» **What you will do**: Include in the output exactly the lines from the opening of the data through the line containing "R = math.radians", and nothing more.

» **Data block**:
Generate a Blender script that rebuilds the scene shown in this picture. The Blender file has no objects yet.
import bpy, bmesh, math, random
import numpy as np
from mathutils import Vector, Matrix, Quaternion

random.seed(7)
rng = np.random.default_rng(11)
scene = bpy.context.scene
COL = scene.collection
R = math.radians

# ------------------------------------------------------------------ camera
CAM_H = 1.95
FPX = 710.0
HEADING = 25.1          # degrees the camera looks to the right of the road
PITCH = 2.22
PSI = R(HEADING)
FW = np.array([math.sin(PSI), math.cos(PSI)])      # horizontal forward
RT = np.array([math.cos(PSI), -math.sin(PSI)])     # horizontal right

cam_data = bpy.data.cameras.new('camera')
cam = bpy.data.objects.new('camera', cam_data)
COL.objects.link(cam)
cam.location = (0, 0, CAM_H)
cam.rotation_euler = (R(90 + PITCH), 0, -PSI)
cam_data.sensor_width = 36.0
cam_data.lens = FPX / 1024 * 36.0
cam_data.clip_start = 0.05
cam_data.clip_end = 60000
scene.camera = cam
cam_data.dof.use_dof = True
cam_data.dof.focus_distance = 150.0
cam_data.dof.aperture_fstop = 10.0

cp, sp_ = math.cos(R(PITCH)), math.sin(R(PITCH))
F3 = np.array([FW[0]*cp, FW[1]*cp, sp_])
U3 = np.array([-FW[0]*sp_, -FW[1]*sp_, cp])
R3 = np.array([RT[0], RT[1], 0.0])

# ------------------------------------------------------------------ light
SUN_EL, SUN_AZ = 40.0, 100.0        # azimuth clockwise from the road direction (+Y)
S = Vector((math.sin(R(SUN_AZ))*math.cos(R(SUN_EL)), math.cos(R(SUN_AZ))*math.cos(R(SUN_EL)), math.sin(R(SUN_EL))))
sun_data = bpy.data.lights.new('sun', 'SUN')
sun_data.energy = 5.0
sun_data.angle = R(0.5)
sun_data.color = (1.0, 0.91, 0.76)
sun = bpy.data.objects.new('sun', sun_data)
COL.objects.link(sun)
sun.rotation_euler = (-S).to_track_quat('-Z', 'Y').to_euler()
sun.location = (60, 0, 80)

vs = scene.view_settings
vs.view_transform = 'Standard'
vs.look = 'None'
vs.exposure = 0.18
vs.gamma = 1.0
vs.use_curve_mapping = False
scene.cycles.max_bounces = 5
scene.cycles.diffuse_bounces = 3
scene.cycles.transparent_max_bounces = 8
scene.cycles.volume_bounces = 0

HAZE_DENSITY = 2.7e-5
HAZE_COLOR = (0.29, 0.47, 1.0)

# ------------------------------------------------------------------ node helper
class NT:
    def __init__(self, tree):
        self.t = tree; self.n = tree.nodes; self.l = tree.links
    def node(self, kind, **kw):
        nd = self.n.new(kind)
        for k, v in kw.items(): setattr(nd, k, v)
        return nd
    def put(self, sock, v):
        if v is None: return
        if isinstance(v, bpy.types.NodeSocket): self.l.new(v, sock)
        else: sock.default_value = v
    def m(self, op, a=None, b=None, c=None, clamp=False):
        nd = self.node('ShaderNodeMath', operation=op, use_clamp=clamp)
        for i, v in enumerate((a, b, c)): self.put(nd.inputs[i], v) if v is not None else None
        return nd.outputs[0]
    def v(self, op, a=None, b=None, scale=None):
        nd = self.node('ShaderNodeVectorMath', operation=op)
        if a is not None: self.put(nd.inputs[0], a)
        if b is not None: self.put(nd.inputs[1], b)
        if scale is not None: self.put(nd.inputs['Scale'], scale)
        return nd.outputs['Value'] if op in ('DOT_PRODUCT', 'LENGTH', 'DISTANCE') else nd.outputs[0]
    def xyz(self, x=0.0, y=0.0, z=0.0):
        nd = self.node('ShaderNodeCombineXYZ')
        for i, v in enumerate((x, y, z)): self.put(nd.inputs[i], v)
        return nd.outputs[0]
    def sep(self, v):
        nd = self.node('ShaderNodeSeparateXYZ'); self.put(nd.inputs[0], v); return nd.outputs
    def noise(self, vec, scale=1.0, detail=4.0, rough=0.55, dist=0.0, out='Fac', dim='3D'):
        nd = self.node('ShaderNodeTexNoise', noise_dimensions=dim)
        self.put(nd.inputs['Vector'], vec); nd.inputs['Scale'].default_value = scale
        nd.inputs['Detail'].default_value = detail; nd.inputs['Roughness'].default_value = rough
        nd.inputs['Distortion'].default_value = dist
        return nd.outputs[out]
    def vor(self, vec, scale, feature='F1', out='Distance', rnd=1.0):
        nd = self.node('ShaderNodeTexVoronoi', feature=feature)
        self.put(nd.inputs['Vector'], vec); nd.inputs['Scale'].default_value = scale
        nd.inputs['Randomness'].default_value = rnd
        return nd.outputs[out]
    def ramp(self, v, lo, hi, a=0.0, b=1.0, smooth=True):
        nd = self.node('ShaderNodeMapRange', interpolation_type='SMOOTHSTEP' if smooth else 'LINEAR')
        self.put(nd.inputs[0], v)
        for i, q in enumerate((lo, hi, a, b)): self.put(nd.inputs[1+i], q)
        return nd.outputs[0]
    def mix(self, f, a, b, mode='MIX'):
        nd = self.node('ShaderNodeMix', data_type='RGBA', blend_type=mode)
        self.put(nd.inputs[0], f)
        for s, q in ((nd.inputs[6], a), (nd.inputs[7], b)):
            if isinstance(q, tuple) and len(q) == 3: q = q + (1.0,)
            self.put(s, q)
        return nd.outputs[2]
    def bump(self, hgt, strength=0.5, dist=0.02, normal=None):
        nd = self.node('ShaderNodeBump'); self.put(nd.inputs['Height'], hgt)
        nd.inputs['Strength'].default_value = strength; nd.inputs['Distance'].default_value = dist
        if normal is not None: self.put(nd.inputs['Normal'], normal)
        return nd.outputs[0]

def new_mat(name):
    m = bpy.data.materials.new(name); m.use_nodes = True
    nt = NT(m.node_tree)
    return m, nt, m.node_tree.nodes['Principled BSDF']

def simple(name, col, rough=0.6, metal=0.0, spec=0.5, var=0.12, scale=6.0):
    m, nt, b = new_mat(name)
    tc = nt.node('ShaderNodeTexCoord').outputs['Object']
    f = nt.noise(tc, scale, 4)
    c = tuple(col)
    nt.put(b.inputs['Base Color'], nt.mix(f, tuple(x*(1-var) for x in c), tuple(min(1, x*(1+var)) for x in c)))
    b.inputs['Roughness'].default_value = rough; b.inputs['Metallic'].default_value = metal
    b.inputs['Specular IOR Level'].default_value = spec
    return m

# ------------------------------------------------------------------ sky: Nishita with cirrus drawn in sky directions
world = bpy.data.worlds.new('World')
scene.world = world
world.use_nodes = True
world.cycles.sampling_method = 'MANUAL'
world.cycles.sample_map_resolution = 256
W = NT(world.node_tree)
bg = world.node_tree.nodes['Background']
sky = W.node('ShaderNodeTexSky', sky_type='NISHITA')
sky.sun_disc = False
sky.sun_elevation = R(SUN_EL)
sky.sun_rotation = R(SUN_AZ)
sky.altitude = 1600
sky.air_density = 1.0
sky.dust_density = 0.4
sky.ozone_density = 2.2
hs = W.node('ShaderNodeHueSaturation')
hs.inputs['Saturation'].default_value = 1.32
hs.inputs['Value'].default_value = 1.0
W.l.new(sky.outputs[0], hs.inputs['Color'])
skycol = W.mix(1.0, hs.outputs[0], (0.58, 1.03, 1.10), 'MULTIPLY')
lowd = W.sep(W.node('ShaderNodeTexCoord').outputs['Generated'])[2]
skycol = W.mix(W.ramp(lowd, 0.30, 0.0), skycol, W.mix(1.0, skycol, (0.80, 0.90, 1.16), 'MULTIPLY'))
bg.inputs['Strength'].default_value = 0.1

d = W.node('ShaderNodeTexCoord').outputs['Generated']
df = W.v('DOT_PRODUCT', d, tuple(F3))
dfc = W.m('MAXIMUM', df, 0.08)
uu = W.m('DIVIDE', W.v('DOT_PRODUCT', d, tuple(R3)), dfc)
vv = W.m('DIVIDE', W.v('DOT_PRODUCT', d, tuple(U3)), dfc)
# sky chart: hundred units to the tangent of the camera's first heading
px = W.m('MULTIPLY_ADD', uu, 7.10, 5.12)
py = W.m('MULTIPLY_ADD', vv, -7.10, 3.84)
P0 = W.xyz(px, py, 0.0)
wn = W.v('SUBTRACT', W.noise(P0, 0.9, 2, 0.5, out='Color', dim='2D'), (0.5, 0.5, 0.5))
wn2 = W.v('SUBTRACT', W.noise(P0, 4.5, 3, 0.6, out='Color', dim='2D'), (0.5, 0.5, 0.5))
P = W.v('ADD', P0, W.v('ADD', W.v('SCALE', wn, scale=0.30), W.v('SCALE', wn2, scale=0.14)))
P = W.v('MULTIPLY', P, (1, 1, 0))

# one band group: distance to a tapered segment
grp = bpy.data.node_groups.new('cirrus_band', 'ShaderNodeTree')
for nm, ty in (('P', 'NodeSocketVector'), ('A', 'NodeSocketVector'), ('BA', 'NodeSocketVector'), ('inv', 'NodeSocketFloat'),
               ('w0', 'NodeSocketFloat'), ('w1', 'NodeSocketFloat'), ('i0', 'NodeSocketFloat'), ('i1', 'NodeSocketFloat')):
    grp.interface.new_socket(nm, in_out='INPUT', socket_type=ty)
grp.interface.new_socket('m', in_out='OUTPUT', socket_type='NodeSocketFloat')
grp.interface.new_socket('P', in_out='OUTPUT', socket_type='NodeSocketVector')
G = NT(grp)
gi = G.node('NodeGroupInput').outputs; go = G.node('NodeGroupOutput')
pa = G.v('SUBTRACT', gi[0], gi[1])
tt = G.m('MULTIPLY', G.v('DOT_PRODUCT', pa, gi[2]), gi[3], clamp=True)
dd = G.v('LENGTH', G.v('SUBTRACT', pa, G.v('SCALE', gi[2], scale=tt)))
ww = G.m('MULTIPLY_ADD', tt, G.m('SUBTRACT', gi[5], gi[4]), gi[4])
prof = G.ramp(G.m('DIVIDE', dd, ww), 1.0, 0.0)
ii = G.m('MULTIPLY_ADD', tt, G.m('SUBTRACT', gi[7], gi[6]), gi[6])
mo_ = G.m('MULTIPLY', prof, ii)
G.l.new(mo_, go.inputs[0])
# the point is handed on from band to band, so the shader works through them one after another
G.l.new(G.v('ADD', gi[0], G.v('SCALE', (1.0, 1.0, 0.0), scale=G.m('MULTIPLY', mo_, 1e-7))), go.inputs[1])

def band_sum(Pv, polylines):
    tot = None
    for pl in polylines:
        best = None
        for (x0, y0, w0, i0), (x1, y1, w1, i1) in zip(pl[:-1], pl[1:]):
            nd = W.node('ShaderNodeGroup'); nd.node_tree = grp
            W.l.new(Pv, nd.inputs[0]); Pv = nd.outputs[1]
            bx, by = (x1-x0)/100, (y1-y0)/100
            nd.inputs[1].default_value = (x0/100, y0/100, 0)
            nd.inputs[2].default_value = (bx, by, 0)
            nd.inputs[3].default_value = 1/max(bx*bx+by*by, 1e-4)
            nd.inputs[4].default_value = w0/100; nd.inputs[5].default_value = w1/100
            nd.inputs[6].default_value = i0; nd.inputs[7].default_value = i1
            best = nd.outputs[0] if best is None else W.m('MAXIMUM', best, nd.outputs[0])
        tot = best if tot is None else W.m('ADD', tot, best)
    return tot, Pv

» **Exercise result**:
Generate a Blender script that rebuilds the scene shown in this picture. The Blender file has no objects yet.
import bpy, bmesh, math, random
import numpy as np
from mathutils import Vector, Matrix, Quaternion

random.seed(7)
rng = np.random.default_rng(11)
scene = bpy.context.scene
COL = scene.collection
R = math.radians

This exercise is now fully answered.